▶ _Instruction_: Take the data that follows and retype it word for word.
-- begin --
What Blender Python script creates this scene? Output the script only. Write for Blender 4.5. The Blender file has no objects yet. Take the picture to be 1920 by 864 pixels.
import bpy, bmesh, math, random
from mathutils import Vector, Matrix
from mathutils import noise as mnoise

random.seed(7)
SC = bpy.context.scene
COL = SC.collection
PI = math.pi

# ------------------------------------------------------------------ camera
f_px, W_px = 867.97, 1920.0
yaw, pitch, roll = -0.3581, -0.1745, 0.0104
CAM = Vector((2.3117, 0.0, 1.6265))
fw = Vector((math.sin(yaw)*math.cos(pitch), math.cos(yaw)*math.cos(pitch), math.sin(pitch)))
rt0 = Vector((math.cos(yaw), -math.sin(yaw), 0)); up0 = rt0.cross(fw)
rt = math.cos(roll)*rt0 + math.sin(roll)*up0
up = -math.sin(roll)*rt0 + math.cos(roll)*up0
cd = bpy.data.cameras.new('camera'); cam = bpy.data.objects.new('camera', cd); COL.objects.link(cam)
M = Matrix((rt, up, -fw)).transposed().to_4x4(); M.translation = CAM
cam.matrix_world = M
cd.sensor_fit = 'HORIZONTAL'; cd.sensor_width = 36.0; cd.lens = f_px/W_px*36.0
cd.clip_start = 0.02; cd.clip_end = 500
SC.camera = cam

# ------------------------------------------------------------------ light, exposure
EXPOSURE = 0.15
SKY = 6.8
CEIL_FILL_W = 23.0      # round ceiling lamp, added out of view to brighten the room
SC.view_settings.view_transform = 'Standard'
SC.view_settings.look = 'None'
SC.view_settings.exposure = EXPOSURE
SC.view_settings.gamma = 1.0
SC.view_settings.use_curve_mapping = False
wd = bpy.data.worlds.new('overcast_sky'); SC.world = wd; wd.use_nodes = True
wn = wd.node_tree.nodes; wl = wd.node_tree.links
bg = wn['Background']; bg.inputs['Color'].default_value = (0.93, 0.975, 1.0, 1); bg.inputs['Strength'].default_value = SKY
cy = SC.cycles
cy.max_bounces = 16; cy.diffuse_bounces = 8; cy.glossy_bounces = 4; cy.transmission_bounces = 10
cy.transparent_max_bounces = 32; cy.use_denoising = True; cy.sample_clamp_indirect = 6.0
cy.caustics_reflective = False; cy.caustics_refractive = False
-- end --
▶ _Problem solution_:
What Blender Python script creates this scene? Output the script only. Write for Blender 4.5. The Blender file has no objects yet. Take the picture to be 1920 by 864 pixels.
import bpy, bmesh, math, random
from mathutils import Vector, Matrix
from mathutils import noise as mnoise

random.seed(7)
SC = bpy.context.scene
COL = SC.collection
PI = math.pi

# ------------------------------------------------------------------ camera
f_px, W_px = 867.97, 1920.0
yaw, pitch, roll = -0.3581, -0.1745, 0.0104
CAM = Vector((2.3117, 0.0, 1.6265))
fw = Vector((math.sin(yaw)*math.cos(pitch), math.cos(yaw)*math.cos(pitch), math.sin(pitch)))
rt0 = Vector((math.cos(yaw), -math.sin(yaw), 0)); up0 = rt0.cross(fw)
rt = math.cos(roll)*rt0 + math.sin(roll)*up0
up = -math.sin(roll)*rt0 + math.cos(roll)*up0
cd = bpy.data.cameras.new('camera'); cam = bpy.data.objects.new('camera', cd); COL.objects.link(cam)
M = Matrix((rt, up, -fw)).transposed().to_4x4(); M.translation = CAM
cam.matrix_world = M
cd.sensor_fit = 'HORIZONTAL'; cd.sensor_width = 36.0; cd.lens = f_px/W_px*36.0
cd.clip_start = 0.02; cd.clip_end = 500
SC.camera = cam

# ------------------------------------------------------------------ light, exposure
EXPOSURE = 0.15
SKY = 6.8
CEIL_FILL_W = 23.0      # round ceiling lamp, added out of view to brighten the room
SC.view_settings.view_transform = 'Standard'
SC.view_settings.look = 'None'
SC.view_settings.exposure = EXPOSURE
SC.view_settings.gamma = 1.0
SC.view_settings.use_curve_mapping = False
wd = bpy.data.worlds.new('overcast_sky'); SC.world = wd; wd.use_nodes = True
wn = wd.node_tree.nodes; wl = wd.node_tree.links
bg = wn['Background']; bg.inputs['Color'].default_value = (0.93, 0.975, 1.0, 1); bg.inputs['Strength'].default_value = SKY
cy = SC.cycles
cy.max_bounces = 16; cy.diffuse_bounces = 8; cy.glossy_bounces = 4; cy.transmission_bounces = 10
cy.transparent_max_bounces = 32; cy.use_denoising = True; cy.sample_clamp_indirect = 6.0
cy.caustics_reflective = False; cy.caustics_refractive = False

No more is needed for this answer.